Does Your Web Calendar Need a Little TLC?

If the events calendar on your website is sluggish, it might be because it’s carrying a lot of extra weight — dozens or even hundreds of pages describing events that have long passed and will never be repeated. In most cases, you can improve the calendar’s performance by getting rid of these old pages.

Paring outdated pages should be done with care, though. You wouldn’t want to delete old recurring events that form the basis for current listings, such as a Sunday service.

Below is a step-by-step guide for safely cutting the number of calendar pages down to a reasonable size.

What’s reasonable? If your church has a web calendar with 100 events per month, then the total number of calendar pages should not exceed 800 or so.

How your calendar works

Before you begin cutting old listings, it’s helpful to understand how the calendar works:

  • When you create a one-time event, the calendar creates one web page.
  • When you create a recurring event, such a class that meets for 10 weeks, the calendar creates 10 web pages.
  • When you create a recurring event that will never end (a weekday meditation, for example), the calendar creates enough pages to display that event for the next four months (four events per month times four months = 16 pages). And the calendar will continue to create pages for that event forever, or until you remove the event or change the ending date.

How many pages has your calendar created?

How many calendar pages are on your website? To find out, go to your Dashboard and then to Events. The total number of pages your calendar has generated is shown beside the word “All.”

How to cut the calendar listings down to a reasonable number

To begin the clean-up process, go to the oldest page of events listings.

As you review each listing on that page, check the “Recurring” column to determine whether that event is a recurring event that is generating listings for the current month.

It’s safe to move a listing to the trash:

  • If the event is NOT recurring and has passed
  • If the event IS recurring but has passed. (Example: a class that has completed.)

Put a check in the box beside each event you want to move to the trash and use the Bulk Actions menu at the top or bottom of the page to put the old listings in the trash. (Click on Move to Trash, and then on Apply.)

A new button called Trash will then appear in the row above the Bulk Actions menu. You can use that button to see all of the items you’ve moved to the trash.

When you’re finished with the oldest page of listings, go to the next oldest page. Example: If you started with page 14, go next to page 13 and repeat the process. Work your way back to the first page of your listings.

Check your work as you go

Before you get too far into the process: Check your live, online calendar to make sure you haven’t deleted anything you want published. If you have, you can retrieve it from the trash. Look for the Trash folder near the top of the Events screen.

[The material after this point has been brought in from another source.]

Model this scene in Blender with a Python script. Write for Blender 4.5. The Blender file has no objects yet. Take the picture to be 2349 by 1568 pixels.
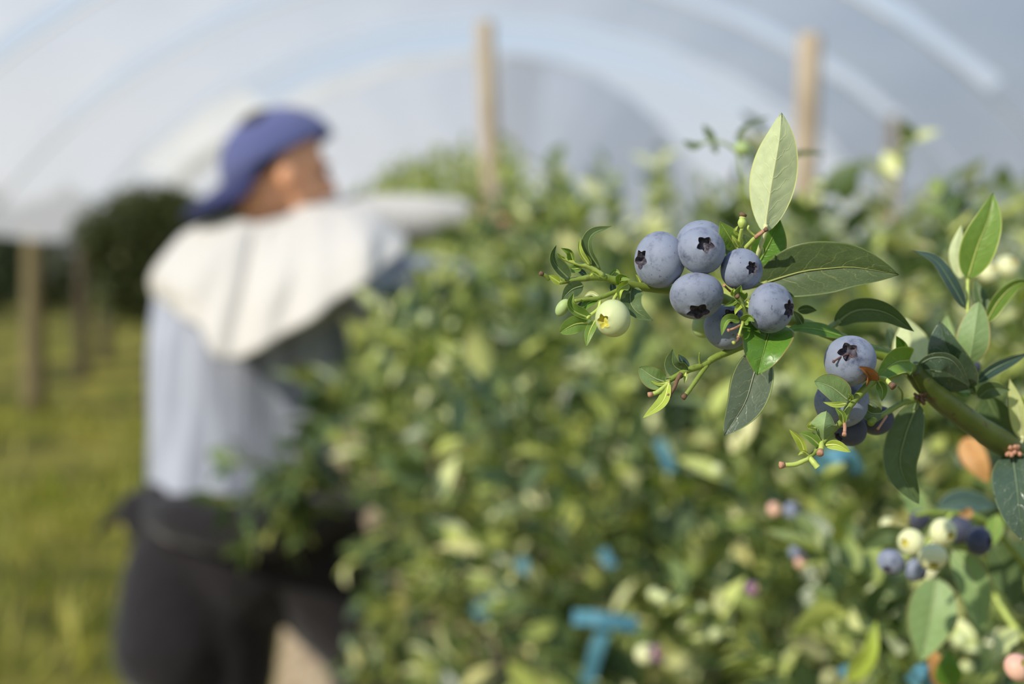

When you’re sure all of your current listings are still showing up online, you can go back to Events > Trash and click on the Empty Trash button.

Watch out!

Where it gets especially tricky: You might have old listings that look like current listings. For example, if A Course in Miracles met for six straight months in 2016 and then took a one-week break, you might have two listings — one for that six months, and another for A Course in Miracles that started after the break and continues indefinitely. You’ll want to be sure you’re deleting the old group of listings, not the current one.

If you’re ever not sure what you’re looking at, use the “Edit All” link under a listing and check the beginning and ending dates for that event. If the ending date has passed, you can put the event in the trash.